Now let’s dial back a little bit. What sparked your interest in the Social Impact and Development sector? 

From a young age, I had always wanted to do good wherever I found myself. However, furthering my education opened my mind to a new level of consciousness. Hence, I discovered that the non-profit sector could serve as a significant platform for rewriting the story of a continent and its people while positively impacting lives. Ever since, I have been interested in fostering development in every area I have been opportune to be a part of, especially with regard to growth and empowerment. 

 

Do you ever get jaded or discouraged sometimes? 

I have been discouraged but never felt like quitting. To pick myself back up, I try to focus on the impact I see that we can have and the success of the work me and my team have had. It’s really about changing lives so I try to keep that in perspective always. I have also learnt to be my own cheerleader – believe in yourself, hype yourself, blow your own horn. I have a strong network of friends and family to rely on. 

 

Tell us about your team at ACT Foundation — how do their roles tie into the overall vision of the Foundation?

The vision of ACT Foundation is too big a dream to accomplish alone. As we know, teamwork makes the dream work. Leading the organization for over five years, I have been privileged to work with very skilled and seasoned professionals that make up the composition of unit leads and members at the Foundation. These units include the Programs unit, Communications and Branding, Administrations, Human Resources (HR), and every support staff working with us and together to create effective social impact in Africa. Knitted together as a team, we work together to ensure the growth and sustainability of grantee organizations and together create effective social impact across Africa.

 

A lot of young women (and men) see you as a role model — what tips would you give those who are looking to build a solid career like you’ve done? 

Leading in such a time as the one we find ourselves in is very crucial. As young, emerging leaders you need to find more innovative and creative ways to do things and prepare yourself for true leadership. In every situation we find ourselves, at work, in our day-to-day lives, in school, at home, we must always push for balance. Equal does not mean identical, equality is not equity – remember everyone has a right to choose, choose who they want to be, choose what they want to do. You have to be confident and own your personality, flaws, and all. You need to set goals and be committed in improving yourself and the lives of those around you.

TIPS

Set Clear Goals And Action Plans To Achieve Them. Goals, action plans and tracking are all areas a confident woman understands and uses well. 

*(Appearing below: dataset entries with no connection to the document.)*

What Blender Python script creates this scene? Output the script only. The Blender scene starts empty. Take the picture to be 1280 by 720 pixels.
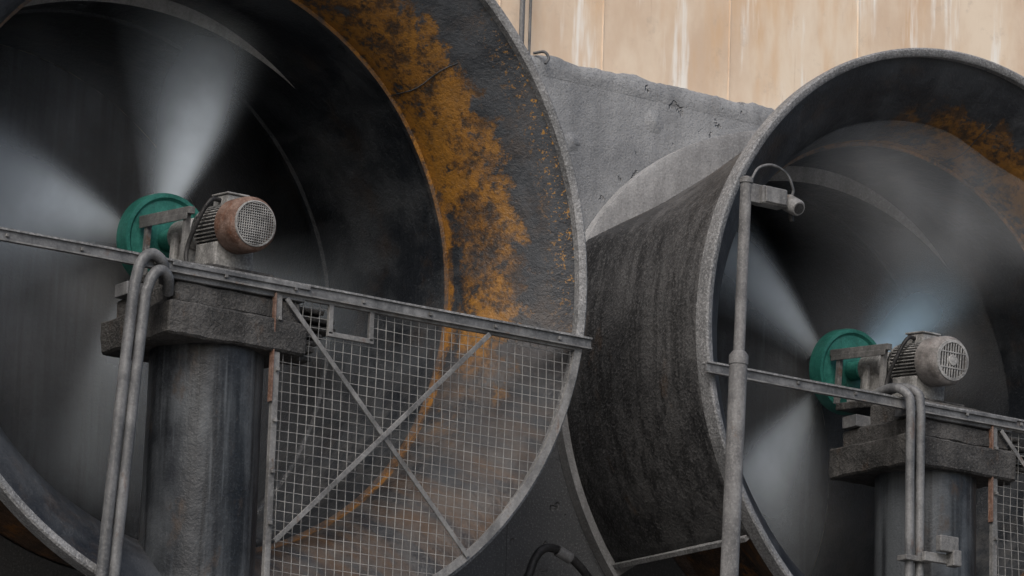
import bpy, math, random
from mathutils import Vector, Matrix, noise as mn
random.seed(7)
scn=bpy.context.scene
scn.view_settings.view_transform='Standard'
try: scn.view_settings.look='None'
except: pass
scn.view_settings.exposure=0
# ------------------------------------------------------------------ camera
f=4968.7
yaw,pit,rol=[math.radians(v) for v in (34.603,13.410,-1.869)]
F=Vector((math.sin(yaw)*math.cos(pit),math.cos(yaw)*math.cos(pit),math.sin(pit)))
Rt=Vector((math.cos(yaw),-math.sin(yaw),0)); Up=Rt.cross(F)
R2=Rt*math.cos(rol)-Up*math.sin(rol); U2=Up*math.cos(rol)+Rt*math.sin(rol)
cd=bpy.data.cameras.new('camera'); cam=bpy.data.objects.new('camera',cd)
scn.collection.objects.link(cam)
M=Matrix.Identity(4)
for i in range(3):
    M[i][0]=R2[i];M[i][1]=U2[i];M[i][2]=-F[i]
M.translation=Vector((-19.7259,-22.4872,-6.5693))
cam.matrix_world=M
cd.sensor_width=36; cd.lens=f/1280*36; cd.clip_start=.1; cd.clip_end=3000
scn.camera=cam
# ------------------------------------------------------------------ world
w=bpy.data.worlds.new('World'); scn.world=w; w.use_nodes=True
nt=w.node_tree
sky=nt.nodes.new('ShaderNodeTexSky'); sky.sky_type='NISHITA'; sky.sun_disc=False
sdir=Vector((-.62,-.60,.80)).normalized()
el=math.asin(sdir.z); az=math.atan2(sdir.x,sdir.y)
sky.sun_elevation=el; sky.sun_rotation=az; sky.dust_density=4; sky.air_density=1; sky.ozone_density=1.0
bg=nt.nodes['Background']; bg.inputs[1].default_value=.145
nt.links.new(sky.outputs[0],bg.inputs[0])
sd=bpy.data.lights.new('sun','SUN'); sd.energy=1.5; sd.angle=math.radians(30); sd.color=(1,.985,.96)
so=bpy.data.objects.new('sun',sd); scn.collection.objects.link(so)
so.rotation_euler=(-sdir).to_track_quat('-Z','Y').to_euler()
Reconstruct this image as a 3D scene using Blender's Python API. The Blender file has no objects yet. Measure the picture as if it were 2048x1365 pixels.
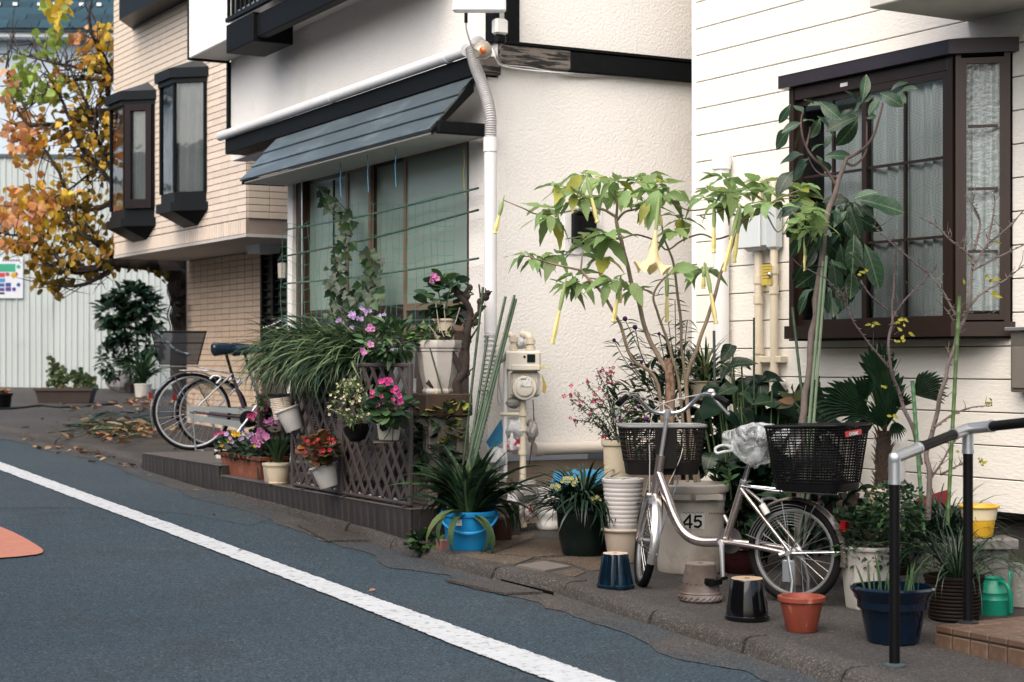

Monitor Your Progress. The best way to reach your goals, big or small, is break them into smaller goals and to monitor your progress. Whether you’re trying to get promoted, get a better job, get into graduate school, change careers, eat healthier or lose 10 pounds, the best way to know if you’re making progress is to monitor it.

Find guidance. Mentorship is so important as you build your career. The right mentor can bring enough experience and knowledge, so you won’t make the same mistakes they did. Guidance can be offered as advice on how they handled similar issues in the past or red flags to pay attention to.

Constant Learning, Knowledge and Training. Learning and research can help us to feel more confident about our ability to handle situations, roles and tasks. Knowing what to expect and how and why things are done will add to your awareness and usually make you feel more prepared and ultimately more

Use Positive Thinking and Words. Positive thought can be a very powerful way of improving confidence. If you believe that you can achieve something then you are likely to work hard to make sure you do if, however, you don’t believe that you can accomplish a task then you are more likely to approach it half-heartedly and therefore be more likely to fail. “Optimism is the faith that leads to achievement. Nothing can be done without hope and confidence” -Helen Keller. As a woman you should constantly use positive words in conversations to build yourself and others up. You don’t have to put other people down in order for you to feel good about yourself.

Find your leadership style. What is your preferred leadership style? Do you ask others for their opinions? Do you tell everyone what to do and how you expect them to do it? Do you lead from the front? Do you worry about where your team is headed and whether there is a clear vision ahead? You’ll gain great insight into your preferred style of leadership by taking a few minutes to introspectively think about these questions. 

Improve on Your Communication Skills. Even someone who excels in many aspects of leadership will hit a ceiling if he or she is not a good communicator. Starting now, you should aim to communicate properly with everyone on your team, so nothing gets misunderstood or misinterpreted. Do you excel at written reports, but clam up when it’s time to speak during a meeting? Alternatively, are you a natural when it comes to conversation—but secretly worried that your lack of grammar know-how will hold you back? Instead of relying on your strong suit, improve whatever area of your communication skills is lacking.

Develop situational awareness. A mark of a good leader is someone who can see the bigger picture, and anticipate problems before they occur. This is a valuable skill to have when handling complex projects with tight deadlines. The ability to foresee and provide suggestions for avoiding potential problems is invaluable for a leader. This ability also helps you recognize opportunities that others overlook, which will certainly earn you recognition.

Build a supportive network. You can’t create a successful career in a vacuum. Seek advice from mentors and sponsors. Look for powerful female role models and observe how they exhibit executive presence. Build mutually beneficial relationships with people you can help and who, in turn, champion your ideas, provide advice and the information you need to be successful.

 

What are your views on mentorship, and are mentors an important part of one’s life/career journey? 

Developing professional relationships can be life-changing. A mentor/mentee relationship can be beneficial, engaging and energizing. Mentors are very important because they hold you accountable and can guide you through making decisions to avoid mistakes. Mentors use their knowledge and experience to help mentees develop a clear sense of their career and personal goals. I believe mentors are invaluable resources and advocates that can change the course of your career. A mentor/mentee relationship is not a one a way street —both parties will benefit from each other’s experiences, ways of thinking, educational backgrounds, etc. So, you shouldn’t think by taking the time to mentor someone, you stand to lose. In fact, it’s quite the opposite. Mentors and mentees often learn from each other and share some of the same benefits such as increased self-confidence and self-awareness, in addition to growing communication skills and exposure to new, different, and varying perspectives.

 

Looking forward to the next 5 years — what do you see for yourself professionally and personally? 

In the next five years, I want to see myself as more responsible, knowledgeable and experienced. I will make sure that I explore skills and used opportunities so that I can contribute and share my knowledge, see myself learning and growing with every experience and last of course want to be happy.

As an organization geared towards sustainable impact, ACT Foundation hopes to build more effective partnerships across all sectors providing and promoting positive change in Africa. To this end, Africa led by ACT Foundation would be at the forefront of providing innovative, sustainable solutions to the various socio-economic challenges in our continent while also being able to have impacted more lives in Africa.